Syncthing extremely slower than unison
I am a long-term unison user. A friend asked me to evaluate syncthing. I have significant experience evaluating commercial two-way sync software, and unsuccessfully corresponding with their developers over undesired program behavior.
unison is written by Benjamin Pierce (a world-class computer scientist) with well-informed community support. There are two issues that unison gets right, and all commercial products get wrong: symlinks, and atomic directories.
symlinks should just be copied as-is, with all responsibility for their usefulness assumed by the user. One doesn’t want a sync program to ignore the file or go off for ten minutes if it finds a symlink, same as if it finds porn on your computer. Just copy it. Yet every commercial product mishandles symlinks. I saw rather sanctimonious responses when I reported “bugs” in each case to commercial products. They each have a private group-think justifying that they’re right (even though they each do something different, sometimes just what bad code accidentally does) because they get a cacophony of conflicting, uneducated user requests and they don’t really understand the problem. Sure, many users don’t deliberately use symlinks, but local, relative symlinks appear for example inside MacOS application bundles. Last I checked, every commercial product broke such links by applying whatever their ill-considered policy was for deliberate symlinks.
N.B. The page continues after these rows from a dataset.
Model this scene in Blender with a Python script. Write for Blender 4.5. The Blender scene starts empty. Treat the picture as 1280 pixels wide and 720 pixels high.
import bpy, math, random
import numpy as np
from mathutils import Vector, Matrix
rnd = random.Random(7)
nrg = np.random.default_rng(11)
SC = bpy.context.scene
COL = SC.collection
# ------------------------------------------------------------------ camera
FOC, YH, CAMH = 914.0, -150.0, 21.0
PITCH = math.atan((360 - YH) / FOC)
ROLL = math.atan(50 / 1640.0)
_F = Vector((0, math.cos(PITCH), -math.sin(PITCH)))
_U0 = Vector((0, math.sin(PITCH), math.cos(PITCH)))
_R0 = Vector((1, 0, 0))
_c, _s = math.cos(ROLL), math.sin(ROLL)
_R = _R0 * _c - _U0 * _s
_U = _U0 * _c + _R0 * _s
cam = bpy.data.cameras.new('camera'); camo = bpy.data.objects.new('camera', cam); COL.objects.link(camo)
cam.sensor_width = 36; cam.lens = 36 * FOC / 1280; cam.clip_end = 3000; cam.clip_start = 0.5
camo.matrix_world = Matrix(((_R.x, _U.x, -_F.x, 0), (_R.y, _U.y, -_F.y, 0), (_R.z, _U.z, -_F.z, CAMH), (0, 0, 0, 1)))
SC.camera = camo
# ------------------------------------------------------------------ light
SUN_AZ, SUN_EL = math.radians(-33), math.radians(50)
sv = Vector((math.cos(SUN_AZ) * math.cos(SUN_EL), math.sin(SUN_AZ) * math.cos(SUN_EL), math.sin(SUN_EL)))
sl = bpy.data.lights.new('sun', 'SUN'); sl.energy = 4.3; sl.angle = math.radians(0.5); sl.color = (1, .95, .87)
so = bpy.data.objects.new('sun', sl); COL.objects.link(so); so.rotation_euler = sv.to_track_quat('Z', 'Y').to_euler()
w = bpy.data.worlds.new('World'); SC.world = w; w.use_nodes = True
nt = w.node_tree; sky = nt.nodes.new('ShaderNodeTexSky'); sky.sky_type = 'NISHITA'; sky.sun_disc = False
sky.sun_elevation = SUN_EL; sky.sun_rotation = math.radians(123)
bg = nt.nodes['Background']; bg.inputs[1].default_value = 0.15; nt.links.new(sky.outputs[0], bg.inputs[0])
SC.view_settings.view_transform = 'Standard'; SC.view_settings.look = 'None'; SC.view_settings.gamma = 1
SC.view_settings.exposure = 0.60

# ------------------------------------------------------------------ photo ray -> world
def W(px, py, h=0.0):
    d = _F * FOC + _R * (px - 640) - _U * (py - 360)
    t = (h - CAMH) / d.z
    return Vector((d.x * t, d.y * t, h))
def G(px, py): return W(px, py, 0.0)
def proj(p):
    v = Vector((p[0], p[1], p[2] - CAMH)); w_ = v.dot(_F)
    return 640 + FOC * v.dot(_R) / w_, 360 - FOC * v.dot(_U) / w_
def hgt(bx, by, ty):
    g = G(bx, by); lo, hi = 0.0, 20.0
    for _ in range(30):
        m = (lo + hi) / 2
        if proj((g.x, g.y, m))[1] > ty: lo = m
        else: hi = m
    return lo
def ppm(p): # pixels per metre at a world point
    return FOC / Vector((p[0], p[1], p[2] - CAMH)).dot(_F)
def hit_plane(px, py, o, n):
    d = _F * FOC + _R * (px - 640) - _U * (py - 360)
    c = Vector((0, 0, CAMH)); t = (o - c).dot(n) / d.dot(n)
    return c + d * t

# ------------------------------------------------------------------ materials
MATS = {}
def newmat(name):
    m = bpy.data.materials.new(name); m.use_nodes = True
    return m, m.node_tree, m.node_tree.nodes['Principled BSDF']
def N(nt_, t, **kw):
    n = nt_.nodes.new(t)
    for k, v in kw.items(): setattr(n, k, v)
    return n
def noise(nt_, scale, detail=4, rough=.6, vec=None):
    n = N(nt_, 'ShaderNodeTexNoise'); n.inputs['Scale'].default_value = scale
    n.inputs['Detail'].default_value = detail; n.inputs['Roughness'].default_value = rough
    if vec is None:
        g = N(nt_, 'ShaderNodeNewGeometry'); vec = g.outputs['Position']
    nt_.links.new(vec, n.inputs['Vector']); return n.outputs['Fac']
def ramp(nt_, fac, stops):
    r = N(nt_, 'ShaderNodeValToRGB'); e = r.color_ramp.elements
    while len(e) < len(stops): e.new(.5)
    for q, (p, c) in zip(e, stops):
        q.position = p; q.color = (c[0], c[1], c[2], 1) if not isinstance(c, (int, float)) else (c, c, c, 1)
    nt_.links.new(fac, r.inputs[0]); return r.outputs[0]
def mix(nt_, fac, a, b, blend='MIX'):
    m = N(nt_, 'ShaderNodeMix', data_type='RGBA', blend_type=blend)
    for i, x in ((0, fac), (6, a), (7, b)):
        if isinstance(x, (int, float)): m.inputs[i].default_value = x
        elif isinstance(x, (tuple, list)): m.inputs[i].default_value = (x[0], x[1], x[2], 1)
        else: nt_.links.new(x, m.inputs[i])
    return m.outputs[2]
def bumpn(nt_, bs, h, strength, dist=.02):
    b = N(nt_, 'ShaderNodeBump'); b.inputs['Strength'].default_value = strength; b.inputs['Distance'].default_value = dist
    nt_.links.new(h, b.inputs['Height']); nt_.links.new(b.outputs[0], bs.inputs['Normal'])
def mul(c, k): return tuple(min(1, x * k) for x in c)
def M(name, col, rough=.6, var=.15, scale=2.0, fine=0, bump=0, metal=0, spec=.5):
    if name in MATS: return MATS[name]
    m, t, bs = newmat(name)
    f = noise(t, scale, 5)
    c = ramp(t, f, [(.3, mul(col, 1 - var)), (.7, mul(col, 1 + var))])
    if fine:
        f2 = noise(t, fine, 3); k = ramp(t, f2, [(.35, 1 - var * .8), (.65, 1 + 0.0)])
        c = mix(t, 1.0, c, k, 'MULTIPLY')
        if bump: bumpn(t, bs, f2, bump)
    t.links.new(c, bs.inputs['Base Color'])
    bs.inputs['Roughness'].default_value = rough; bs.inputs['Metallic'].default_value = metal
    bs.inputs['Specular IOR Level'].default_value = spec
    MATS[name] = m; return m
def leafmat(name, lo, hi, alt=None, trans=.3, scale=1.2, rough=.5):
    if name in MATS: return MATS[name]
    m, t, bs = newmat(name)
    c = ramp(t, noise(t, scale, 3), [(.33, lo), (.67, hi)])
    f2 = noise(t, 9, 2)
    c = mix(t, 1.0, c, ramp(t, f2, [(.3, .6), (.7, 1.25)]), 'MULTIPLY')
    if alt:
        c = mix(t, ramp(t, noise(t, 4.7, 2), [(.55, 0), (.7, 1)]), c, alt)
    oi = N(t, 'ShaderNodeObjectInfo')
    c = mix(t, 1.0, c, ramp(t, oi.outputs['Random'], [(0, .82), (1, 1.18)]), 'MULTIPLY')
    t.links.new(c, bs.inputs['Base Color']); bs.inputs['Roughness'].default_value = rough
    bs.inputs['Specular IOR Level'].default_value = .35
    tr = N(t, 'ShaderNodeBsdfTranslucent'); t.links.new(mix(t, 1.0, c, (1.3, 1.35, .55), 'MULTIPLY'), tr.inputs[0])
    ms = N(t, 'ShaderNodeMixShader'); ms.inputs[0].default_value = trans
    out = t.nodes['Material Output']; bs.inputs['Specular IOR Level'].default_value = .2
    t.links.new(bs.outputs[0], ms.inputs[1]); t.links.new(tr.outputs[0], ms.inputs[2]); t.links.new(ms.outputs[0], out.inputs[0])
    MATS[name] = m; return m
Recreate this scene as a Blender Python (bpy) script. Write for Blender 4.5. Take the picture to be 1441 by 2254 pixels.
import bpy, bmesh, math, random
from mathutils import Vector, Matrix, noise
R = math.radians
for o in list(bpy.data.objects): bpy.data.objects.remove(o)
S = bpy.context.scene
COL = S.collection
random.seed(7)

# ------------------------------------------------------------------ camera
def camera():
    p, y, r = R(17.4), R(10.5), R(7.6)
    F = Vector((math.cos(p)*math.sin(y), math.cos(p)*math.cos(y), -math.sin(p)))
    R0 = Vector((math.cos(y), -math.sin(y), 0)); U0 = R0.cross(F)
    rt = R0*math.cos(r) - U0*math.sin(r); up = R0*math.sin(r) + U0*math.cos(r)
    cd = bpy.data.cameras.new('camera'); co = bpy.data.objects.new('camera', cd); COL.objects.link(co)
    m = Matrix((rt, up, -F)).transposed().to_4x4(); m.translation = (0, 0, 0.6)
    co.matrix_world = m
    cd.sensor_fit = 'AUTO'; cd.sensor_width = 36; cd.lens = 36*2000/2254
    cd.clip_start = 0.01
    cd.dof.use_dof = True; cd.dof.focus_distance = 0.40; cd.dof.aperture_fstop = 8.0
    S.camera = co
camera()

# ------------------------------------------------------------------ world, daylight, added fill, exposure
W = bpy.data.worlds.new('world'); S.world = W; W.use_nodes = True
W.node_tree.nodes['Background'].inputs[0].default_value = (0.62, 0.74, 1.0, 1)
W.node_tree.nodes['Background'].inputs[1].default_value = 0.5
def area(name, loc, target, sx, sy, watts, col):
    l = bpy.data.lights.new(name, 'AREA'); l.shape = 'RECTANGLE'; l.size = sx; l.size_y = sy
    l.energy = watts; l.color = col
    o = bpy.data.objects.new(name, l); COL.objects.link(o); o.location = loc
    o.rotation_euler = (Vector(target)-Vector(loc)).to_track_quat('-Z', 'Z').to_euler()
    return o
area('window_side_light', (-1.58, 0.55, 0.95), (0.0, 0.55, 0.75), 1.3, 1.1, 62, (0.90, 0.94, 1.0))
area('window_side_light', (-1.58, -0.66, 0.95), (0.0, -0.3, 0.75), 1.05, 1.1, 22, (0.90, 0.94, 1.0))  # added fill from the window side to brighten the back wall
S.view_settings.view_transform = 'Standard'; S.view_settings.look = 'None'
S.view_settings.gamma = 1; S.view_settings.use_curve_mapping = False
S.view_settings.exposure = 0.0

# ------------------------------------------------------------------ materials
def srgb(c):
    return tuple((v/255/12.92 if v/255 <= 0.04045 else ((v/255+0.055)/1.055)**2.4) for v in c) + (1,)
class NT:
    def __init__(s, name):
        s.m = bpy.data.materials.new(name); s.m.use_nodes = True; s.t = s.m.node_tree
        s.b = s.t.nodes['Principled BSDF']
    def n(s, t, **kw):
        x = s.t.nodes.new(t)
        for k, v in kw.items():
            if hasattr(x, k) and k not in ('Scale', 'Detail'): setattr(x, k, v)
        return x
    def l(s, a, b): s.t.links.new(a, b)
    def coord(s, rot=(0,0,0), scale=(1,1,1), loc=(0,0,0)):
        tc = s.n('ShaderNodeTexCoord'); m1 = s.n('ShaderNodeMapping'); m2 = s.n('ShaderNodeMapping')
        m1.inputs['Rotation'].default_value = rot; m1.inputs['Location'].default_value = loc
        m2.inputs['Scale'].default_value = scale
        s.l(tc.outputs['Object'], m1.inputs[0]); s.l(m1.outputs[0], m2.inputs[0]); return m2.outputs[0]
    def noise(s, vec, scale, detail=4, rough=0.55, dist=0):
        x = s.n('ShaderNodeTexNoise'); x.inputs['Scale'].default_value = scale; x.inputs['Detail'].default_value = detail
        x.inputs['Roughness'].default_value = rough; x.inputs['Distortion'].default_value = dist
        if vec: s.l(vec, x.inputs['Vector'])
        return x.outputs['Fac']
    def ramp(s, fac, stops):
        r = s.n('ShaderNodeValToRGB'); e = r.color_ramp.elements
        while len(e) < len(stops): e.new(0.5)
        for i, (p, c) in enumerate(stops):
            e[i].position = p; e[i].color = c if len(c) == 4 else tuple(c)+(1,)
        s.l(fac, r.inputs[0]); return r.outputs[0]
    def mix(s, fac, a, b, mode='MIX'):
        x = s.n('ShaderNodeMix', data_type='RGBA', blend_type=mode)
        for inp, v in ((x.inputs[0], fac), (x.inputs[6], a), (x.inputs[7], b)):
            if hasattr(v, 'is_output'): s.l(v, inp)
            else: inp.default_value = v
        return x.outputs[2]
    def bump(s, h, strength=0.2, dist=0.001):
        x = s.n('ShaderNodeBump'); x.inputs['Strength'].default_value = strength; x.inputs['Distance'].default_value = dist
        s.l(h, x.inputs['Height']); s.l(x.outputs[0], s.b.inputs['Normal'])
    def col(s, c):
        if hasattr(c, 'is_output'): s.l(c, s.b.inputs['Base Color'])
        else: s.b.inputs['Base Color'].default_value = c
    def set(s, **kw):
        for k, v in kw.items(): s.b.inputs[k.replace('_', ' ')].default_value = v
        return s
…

I believe that syncthing gets this right, but it is poorly documented. It also experiences a cacophony of conflicting, uneducated user requests, and old Windows behavior compounds matters further. So one can’t tell without spending hours studying the support requests, or making an actual experiment (I didn’t).
Atomic directories are a relatively new feature in unison: One can declare a directory atomic, forcing the user to choose at the directory level when there’s a conflict.
I declare .git directories atomic. A better example: A MacOS .sparsebundle disk image file appears as many files (bands) inside a directory, but is intended to be seen by the user as an atomic file, not a directory. This has the advantage of more efficient backups: If one makes a minor change to a large mounted disk image (say, a few MB to a multiple GB disk image) then backup software isn’t forced to make a new copy of the entire multiple GB disk image.
If one makes minor changes to the same mounted disk image on two machines, and then does a two-way sync, one could buy the farm. Most likely, there will be a conflicting root file alerting one to the problem. Far cleaner to simply be forced to choose one disk image directory over the other. Functionally, the entire disk images are in conflict, not specific files within.
The ability to declare atomic directories is not a feature of any other two-way sync software, and it should be. I see no evidence that this is supported in syncthing, though behavior in this direction could be undocumented. A good heuristic: If a naive user can’t easily open a folder to reveal its contents (say, a Mac application bundle, or a sparse disk image) then the supporting directory should be treated as atomic by default.